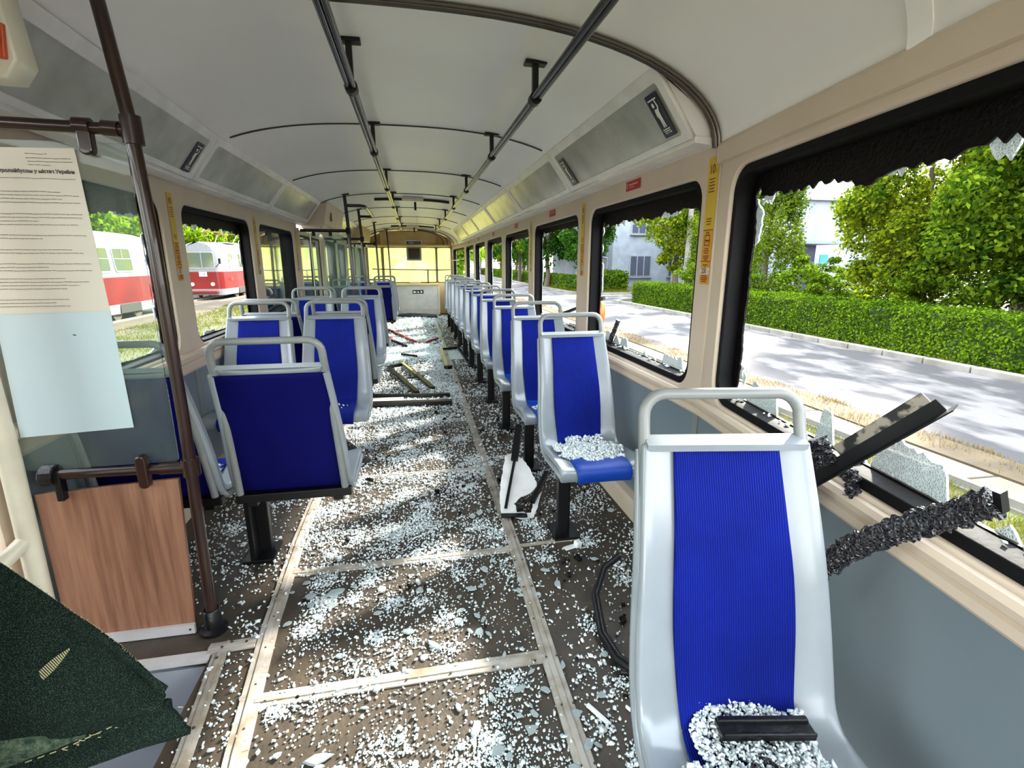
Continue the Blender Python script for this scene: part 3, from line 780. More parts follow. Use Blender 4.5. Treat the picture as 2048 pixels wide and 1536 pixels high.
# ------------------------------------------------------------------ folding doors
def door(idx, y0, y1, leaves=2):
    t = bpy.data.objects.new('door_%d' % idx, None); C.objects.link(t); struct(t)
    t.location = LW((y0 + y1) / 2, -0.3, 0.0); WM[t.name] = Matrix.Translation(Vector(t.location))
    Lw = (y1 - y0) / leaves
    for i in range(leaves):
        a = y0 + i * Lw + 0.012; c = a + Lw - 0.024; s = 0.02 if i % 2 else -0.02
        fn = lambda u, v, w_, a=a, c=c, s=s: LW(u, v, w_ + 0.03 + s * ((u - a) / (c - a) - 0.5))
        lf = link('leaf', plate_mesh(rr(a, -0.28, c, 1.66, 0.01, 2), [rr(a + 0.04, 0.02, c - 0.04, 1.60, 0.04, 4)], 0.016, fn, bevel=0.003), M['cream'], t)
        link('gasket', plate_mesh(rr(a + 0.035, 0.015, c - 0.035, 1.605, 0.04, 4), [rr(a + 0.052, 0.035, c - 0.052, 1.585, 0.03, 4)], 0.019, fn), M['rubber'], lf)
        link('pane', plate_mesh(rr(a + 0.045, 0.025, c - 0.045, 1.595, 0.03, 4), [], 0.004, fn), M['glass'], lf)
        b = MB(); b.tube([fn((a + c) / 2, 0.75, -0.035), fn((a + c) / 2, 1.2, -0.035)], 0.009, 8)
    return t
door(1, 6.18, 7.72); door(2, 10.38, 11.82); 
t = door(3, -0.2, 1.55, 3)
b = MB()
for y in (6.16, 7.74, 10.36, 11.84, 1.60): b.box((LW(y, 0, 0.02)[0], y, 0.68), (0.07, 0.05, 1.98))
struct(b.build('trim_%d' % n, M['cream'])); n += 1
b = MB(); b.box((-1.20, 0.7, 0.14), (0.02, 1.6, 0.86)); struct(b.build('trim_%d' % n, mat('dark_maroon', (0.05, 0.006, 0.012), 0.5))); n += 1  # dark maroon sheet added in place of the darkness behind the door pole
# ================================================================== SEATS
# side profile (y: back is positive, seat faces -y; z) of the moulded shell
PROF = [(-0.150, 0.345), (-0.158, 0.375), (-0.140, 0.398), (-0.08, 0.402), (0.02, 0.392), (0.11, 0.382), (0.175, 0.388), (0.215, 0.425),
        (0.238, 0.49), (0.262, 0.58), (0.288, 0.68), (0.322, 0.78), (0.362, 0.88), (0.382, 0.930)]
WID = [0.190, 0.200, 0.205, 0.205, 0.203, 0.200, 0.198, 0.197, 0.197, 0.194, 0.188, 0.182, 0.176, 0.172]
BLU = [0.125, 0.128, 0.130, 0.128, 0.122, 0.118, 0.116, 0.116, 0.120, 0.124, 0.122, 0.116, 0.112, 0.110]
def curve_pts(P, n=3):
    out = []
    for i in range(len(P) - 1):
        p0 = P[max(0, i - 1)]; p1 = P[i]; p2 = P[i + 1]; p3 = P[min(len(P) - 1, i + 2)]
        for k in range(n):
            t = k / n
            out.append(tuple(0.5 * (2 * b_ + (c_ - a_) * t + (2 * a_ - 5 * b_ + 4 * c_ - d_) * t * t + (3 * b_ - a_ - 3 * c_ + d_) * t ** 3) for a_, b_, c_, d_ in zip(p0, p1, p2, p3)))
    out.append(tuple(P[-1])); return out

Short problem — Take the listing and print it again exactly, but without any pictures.

Exercise output —
Continue the Blender Python script for this scene: part 3, from line 780. More parts follow. Use Blender 4.5. Treat the picture as 2048 pixels wide and 1536 pixels high.
# ------------------------------------------------------------------ folding doors
def door(idx, y0, y1, leaves=2):
    t = bpy.data.objects.new('door_%d' % idx, None); C.objects.link(t); struct(t)
    t.location = LW((y0 + y1) / 2, -0.3, 0.0); WM[t.name] = Matrix.Translation(Vector(t.location))
    Lw = (y1 - y0) / leaves
    for i in range(leaves):
        a = y0 + i * Lw + 0.012; c = a + Lw - 0.024; s = 0.02 if i % 2 else -0.02
        fn = lambda u, v, w_, a=a, c=c, s=s: LW(u, v, w_ + 0.03 + s * ((u - a) / (c - a) - 0.5))
        lf = link('leaf', plate_mesh(rr(a, -0.28, c, 1.66, 0.01, 2), [rr(a + 0.04, 0.02, c - 0.04, 1.60, 0.04, 4)], 0.016, fn, bevel=0.003), M['cream'], t)
        link('gasket', plate_mesh(rr(a + 0.035, 0.015, c - 0.035, 1.605, 0.04, 4), [rr(a + 0.052, 0.035, c - 0.052, 1.585, 0.03, 4)], 0.019, fn), M['rubber'], lf)
        link('pane', plate_mesh(rr(a + 0.045, 0.025, c - 0.045, 1.595, 0.03, 4), [], 0.004, fn), M['glass'], lf)
        b = MB(); b.tube([fn((a + c) / 2, 0.75, -0.035), fn((a + c) / 2, 1.2, -0.035)], 0.009, 8)
    return t
door(1, 6.18, 7.72); door(2, 10.38, 11.82); 
t = door(3, -0.2, 1.55, 3)
b = MB()
for y in (6.16, 7.74, 10.36, 11.84, 1.60): b.box((LW(y, 0, 0.02)[0], y, 0.68), (0.07, 0.05, 1.98))
struct(b.build('trim_%d' % n, M['cream'])); n += 1
b = MB(); b.box((-1.20, 0.7, 0.14), (0.02, 1.6, 0.86)); struct(b.build('trim_%d' % n, mat('dark_maroon', (0.05, 0.006, 0.012), 0.5))); n += 1  # dark maroon sheet added in place of the darkness behind the door pole
# ================================================================== SEATS
# side profile (y: back is positive, seat faces -y; z) of the moulded shell
PROF = [(-0.150, 0.345), (-0.158, 0.375), (-0.140, 0.398), (-0.08, 0.402), (0.02, 0.392), (0.11, 0.382), (0.175, 0.388), (0.215, 0.425),
        (0.238, 0.49), (0.262, 0.58), (0.288, 0.68), (0.322, 0.78), (0.362, 0.88), (0.382, 0.930)]
WID = [0.190, 0.200, 0.205, 0.205, 0.203, 0.200, 0.198, 0.197, 0.197, 0.194, 0.188, 0.182, 0.176, 0.172]
BLU = [0.125, 0.128, 0.130, 0.128, 0.122, 0.118, 0.116, 0.116, 0.120, 0.124, 0.122, 0.116, 0.112, 0.110]
def curve_pts(P, n=3):
    out = []
    for i in range(len(P) - 1):
        p0 = P[max(0, i - 1)]; p1 = P[i]; p2 = P[i + 1]; p3 = P[min(len(P) - 1, i + 2)]
        for k in range(n):
            t = k / n
            out.append(tuple(0.5 * (2 * b_ + (c_ - a_) * t + (2 * a_ - 5 * b_ + 4 * c_ - d_) * t * t + (3 * b_ - a_ - 3 * c_ + d_) * t ** 3) for a_, b_, c_, d_ in zip(p0, p1, p2, p3)))
    out.append(tuple(P[-1])); return out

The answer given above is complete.